Zijn twee zoons brengen de kist met mij naar de rouwauto. Ik wacht tot zij boven zijn, zodat zij vanuit het raam de auto kunnen zien wegrijden. Volgens afspraak rijd ik twee rondjes om de rotonde en ga daarna door naar het crematorium. Na afloop keer ik terug naar de familie om mijn spullen op te halen. De tafel is gedekt, ze zeggen: ‘Antoinette, je eet toch wel een broodje mee?’ Dat doe ik eigenlijk nooit, maar nu wel. Er wordt getoast en gelachen. Een traan, een herinnering, een zacht schouderklopje op een gebogen rug. Zo wil ik het zelf ook, ooit, met mijn kinderen. Gewoon thuis, dat warme gevoel, die intimiteit.
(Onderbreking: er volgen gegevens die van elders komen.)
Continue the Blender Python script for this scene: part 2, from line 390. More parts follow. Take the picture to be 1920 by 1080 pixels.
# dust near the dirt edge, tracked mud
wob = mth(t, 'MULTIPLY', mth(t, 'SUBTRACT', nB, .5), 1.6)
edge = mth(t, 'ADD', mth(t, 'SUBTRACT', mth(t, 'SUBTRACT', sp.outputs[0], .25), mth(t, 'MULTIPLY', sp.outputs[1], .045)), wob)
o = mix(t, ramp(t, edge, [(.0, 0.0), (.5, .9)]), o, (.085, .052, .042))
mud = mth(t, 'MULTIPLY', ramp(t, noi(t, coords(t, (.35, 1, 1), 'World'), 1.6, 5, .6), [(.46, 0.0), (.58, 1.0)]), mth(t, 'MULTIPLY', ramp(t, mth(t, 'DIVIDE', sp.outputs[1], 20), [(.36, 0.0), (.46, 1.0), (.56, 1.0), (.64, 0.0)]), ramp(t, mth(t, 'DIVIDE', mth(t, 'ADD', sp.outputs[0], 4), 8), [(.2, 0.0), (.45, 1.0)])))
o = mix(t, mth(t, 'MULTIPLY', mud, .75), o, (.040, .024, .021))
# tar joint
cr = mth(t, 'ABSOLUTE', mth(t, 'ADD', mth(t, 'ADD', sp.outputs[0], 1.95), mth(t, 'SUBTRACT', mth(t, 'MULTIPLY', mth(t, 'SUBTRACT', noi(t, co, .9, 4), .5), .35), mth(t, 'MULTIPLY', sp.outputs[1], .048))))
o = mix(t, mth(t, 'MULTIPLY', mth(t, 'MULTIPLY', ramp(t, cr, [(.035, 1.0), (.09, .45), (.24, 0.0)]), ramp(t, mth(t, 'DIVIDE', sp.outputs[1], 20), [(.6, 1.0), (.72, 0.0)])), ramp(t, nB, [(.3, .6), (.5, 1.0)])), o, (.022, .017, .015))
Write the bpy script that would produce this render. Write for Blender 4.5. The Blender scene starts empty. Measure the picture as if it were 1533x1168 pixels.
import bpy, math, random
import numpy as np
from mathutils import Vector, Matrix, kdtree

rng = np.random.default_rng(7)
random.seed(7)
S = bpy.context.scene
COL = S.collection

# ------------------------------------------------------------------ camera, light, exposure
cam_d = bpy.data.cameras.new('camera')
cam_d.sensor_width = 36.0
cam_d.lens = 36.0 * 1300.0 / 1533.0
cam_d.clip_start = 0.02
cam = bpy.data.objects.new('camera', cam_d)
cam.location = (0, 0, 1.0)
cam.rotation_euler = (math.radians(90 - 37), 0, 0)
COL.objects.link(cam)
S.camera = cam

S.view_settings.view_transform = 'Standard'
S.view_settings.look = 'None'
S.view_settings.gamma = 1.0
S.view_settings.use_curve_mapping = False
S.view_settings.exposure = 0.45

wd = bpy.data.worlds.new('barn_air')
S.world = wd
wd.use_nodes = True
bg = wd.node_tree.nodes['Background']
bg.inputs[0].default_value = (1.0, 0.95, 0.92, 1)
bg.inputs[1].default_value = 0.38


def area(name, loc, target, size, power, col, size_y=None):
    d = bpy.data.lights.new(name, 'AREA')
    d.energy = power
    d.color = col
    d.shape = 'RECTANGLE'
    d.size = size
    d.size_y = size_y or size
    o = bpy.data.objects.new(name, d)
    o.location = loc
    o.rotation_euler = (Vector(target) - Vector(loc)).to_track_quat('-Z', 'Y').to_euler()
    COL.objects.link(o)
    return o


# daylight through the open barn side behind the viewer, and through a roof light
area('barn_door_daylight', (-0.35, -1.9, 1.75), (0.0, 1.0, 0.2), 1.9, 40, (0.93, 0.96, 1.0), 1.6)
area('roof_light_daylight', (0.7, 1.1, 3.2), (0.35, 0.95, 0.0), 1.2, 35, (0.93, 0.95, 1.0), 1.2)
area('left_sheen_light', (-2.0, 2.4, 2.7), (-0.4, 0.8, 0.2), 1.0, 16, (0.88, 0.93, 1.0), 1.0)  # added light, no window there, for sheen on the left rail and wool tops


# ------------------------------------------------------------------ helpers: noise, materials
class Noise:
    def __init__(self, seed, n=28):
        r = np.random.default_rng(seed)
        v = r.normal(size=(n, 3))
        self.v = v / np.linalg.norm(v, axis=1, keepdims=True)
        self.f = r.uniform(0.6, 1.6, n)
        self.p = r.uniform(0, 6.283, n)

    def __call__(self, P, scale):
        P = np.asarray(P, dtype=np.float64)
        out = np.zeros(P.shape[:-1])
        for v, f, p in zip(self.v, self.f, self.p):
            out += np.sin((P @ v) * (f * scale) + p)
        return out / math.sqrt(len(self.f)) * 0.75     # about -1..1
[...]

Dat geeft mijn kinderen de ruimte om te kiezen hoe ze mij willen herinneren, zonder tijdsdruk, zonder handjes schudden, en zonder invloed en waardeoordelen van anderen. Als je in een kerk of aula voor een grote groep moet spreken voelen veel mensen zich beperkt. Dit mag ik niet voelen of dat kan ik niet zeggen, anders weten die anderen het ook. In kleine kring kun je de mooie dingen benoemen, maar ook de minder mooie dingen, en dat kan je helpen bij het rouwproces.

Op 30 november wordt Willem gecremeerd. Een maand later, net voor oudjaar, haal ik volgens afspraak de urnen op bij zijn vrouw. Daarna haal ik zijn as op bij het crematorium. Ik zeg: ‘Froukje, straks kom ik de urnen weer brengen, en als ik er bijna ben bel ik je op. Want zoals hij is weggegaan komt hij ook weer terug bij jou.’ En zo gaat het ook. Froukje staat voor het raam te kijken en ik rijd twee langzame rondjes om de rotonde. Willem is weer thuis.